● **DO THIS**: Write out again, unaltered, the lines from the start through the line containing "solo('water_lilies', g, M['lily'], 'floating".

● **DATA**:
"""

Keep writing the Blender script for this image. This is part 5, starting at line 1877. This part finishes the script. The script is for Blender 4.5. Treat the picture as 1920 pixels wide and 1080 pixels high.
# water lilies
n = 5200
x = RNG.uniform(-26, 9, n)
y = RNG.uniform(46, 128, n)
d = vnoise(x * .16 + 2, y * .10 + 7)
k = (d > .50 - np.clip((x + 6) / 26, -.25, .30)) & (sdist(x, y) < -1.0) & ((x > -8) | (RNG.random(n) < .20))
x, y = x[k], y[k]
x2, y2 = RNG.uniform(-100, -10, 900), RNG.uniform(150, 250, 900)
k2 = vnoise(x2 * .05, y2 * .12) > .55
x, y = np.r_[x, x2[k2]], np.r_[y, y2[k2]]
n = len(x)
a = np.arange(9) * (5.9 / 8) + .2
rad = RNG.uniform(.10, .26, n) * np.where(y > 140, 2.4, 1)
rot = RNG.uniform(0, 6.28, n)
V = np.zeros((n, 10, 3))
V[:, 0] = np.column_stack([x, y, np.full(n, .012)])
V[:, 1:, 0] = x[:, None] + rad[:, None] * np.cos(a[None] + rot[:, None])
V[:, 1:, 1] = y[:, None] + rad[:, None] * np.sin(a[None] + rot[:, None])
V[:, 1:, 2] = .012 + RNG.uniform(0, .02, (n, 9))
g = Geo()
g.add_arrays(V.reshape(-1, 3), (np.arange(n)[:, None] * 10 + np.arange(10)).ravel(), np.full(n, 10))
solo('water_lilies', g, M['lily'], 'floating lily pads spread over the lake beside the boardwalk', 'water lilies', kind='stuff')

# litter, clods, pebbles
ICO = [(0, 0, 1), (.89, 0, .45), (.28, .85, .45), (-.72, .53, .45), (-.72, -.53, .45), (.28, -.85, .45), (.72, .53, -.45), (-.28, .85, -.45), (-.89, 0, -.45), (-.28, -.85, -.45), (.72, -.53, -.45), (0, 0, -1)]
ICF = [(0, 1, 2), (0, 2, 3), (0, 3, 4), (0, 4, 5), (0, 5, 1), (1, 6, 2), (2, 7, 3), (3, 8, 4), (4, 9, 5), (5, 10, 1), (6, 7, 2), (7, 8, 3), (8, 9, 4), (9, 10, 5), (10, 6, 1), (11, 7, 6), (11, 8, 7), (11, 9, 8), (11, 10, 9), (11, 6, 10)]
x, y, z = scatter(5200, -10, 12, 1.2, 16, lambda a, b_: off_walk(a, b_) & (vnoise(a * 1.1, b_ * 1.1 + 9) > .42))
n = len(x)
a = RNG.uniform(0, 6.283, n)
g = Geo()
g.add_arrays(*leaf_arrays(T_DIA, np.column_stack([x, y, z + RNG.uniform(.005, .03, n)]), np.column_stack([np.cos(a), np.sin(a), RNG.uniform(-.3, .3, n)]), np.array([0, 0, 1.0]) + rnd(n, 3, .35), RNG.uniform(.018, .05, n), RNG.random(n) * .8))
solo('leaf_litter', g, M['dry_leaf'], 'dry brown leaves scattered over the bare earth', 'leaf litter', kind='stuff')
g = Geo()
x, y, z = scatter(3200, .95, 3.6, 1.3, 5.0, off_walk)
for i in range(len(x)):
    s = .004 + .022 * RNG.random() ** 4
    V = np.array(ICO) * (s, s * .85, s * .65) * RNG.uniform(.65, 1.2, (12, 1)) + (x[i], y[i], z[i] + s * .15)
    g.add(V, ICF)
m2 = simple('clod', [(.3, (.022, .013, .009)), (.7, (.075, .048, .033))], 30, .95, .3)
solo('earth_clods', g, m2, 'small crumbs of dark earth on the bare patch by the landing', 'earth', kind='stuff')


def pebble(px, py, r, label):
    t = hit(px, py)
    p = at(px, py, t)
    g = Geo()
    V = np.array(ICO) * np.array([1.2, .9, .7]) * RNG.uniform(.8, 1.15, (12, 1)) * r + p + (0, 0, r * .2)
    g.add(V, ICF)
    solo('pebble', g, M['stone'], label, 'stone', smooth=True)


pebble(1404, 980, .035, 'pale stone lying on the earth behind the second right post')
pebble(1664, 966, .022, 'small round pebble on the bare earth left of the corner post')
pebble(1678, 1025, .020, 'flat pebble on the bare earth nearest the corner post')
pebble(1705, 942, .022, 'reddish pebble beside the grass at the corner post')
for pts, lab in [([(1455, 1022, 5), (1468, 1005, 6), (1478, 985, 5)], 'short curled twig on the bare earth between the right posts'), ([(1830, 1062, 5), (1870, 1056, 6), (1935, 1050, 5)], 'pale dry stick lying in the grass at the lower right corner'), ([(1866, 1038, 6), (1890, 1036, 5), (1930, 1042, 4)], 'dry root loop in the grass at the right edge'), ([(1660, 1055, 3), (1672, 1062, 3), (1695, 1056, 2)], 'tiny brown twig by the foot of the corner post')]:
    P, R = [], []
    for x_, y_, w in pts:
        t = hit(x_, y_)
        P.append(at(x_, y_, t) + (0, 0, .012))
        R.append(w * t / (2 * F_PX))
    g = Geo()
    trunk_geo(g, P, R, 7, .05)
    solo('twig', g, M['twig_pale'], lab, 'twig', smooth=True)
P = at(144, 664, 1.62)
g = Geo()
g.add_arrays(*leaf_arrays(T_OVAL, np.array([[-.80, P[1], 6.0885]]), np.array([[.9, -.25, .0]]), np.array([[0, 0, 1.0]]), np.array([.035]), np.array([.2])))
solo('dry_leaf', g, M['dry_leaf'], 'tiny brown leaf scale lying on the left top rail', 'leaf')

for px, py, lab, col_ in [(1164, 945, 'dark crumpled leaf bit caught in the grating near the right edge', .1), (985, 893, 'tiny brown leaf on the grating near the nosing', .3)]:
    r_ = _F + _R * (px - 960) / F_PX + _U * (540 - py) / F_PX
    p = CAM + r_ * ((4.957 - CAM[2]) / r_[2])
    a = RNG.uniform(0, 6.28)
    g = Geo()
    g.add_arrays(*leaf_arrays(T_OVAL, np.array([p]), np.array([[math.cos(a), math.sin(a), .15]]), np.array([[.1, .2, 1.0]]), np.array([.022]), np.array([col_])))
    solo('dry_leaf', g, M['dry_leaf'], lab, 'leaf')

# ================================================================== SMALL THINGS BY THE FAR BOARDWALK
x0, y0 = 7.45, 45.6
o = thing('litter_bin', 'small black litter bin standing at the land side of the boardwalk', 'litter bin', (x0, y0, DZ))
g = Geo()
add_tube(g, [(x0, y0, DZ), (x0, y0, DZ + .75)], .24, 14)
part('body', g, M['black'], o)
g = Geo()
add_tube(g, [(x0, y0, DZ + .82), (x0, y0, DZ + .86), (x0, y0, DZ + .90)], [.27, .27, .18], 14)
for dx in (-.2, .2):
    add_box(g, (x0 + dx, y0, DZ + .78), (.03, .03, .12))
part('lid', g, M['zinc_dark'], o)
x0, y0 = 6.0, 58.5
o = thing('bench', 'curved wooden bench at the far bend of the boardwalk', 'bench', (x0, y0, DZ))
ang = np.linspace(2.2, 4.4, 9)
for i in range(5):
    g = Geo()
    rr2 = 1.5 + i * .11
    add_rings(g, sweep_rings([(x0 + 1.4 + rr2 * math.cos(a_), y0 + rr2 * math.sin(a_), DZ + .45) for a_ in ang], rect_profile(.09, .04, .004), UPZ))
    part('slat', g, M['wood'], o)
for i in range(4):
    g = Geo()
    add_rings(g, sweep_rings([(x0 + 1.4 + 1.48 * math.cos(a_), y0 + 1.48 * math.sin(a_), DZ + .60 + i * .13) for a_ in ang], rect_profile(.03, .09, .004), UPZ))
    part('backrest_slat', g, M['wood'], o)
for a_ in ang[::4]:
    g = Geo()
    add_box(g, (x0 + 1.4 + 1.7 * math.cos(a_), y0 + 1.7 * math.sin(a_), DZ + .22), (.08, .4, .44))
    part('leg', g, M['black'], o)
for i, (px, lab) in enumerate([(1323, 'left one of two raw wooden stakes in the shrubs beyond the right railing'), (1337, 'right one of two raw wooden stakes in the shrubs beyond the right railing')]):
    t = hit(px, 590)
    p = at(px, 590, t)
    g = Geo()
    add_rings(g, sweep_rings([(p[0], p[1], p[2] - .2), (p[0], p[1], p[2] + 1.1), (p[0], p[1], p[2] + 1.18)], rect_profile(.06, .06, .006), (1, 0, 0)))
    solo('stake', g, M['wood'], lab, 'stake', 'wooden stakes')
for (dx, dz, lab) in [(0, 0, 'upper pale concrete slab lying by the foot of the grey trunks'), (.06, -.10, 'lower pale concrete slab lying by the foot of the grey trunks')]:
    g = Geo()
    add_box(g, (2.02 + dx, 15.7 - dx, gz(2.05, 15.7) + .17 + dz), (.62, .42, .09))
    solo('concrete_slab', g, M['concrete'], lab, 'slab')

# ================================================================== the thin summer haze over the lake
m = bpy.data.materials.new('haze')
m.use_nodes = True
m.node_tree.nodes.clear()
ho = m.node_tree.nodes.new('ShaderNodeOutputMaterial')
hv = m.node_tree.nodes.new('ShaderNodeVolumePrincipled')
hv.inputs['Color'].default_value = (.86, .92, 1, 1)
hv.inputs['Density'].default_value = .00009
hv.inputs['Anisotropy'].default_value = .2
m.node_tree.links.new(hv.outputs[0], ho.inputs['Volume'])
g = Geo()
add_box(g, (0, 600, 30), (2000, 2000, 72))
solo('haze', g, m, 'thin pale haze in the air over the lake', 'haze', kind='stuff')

"""

● **RESULT OF THIS EXERCISE**:
Keep writing the Blender script for this image. This is part 5, starting at line 1877. This part finishes the script. The script is for Blender 4.5. Treat the picture as 1920 pixels wide and 1080 pixels high.
# water lilies
n = 5200
x = RNG.uniform(-26, 9, n)
y = RNG.uniform(46, 128, n)
d = vnoise(x * .16 + 2, y * .10 + 7)
k = (d > .50 - np.clip((x + 6) / 26, -.25, .30)) & (sdist(x, y) < -1.0) & ((x > -8) | (RNG.random(n) < .20))
x, y = x[k], y[k]
x2, y2 = RNG.uniform(-100, -10, 900), RNG.uniform(150, 250, 900)
k2 = vnoise(x2 * .05, y2 * .12) > .55
x, y = np.r_[x, x2[k2]], np.r_[y, y2[k2]]
n = len(x)
a = np.arange(9) * (5.9 / 8) + .2
rad = RNG.uniform(.10, .26, n) * np.where(y > 140, 2.4, 1)
rot = RNG.uniform(0, 6.28, n)
V = np.zeros((n, 10, 3))
V[:, 0] = np.column_stack([x, y, np.full(n, .012)])
V[:, 1:, 0] = x[:, None] + rad[:, None] * np.cos(a[None] + rot[:, None])
V[:, 1:, 1] = y[:, None] + rad[:, None] * np.sin(a[None] + rot[:, None])
V[:, 1:, 2] = .012 + RNG.uniform(0, .02, (n, 9))
g = Geo()
g.add_arrays(V.reshape(-1, 3), (np.arange(n)[:, None] * 10 + np.arange(10)).ravel(), np.full(n, 10))
solo('water_lilies', g, M['lily'], 'floating lily pads spread over the lake beside the boardwalk', 'water lilies', kind='stuff')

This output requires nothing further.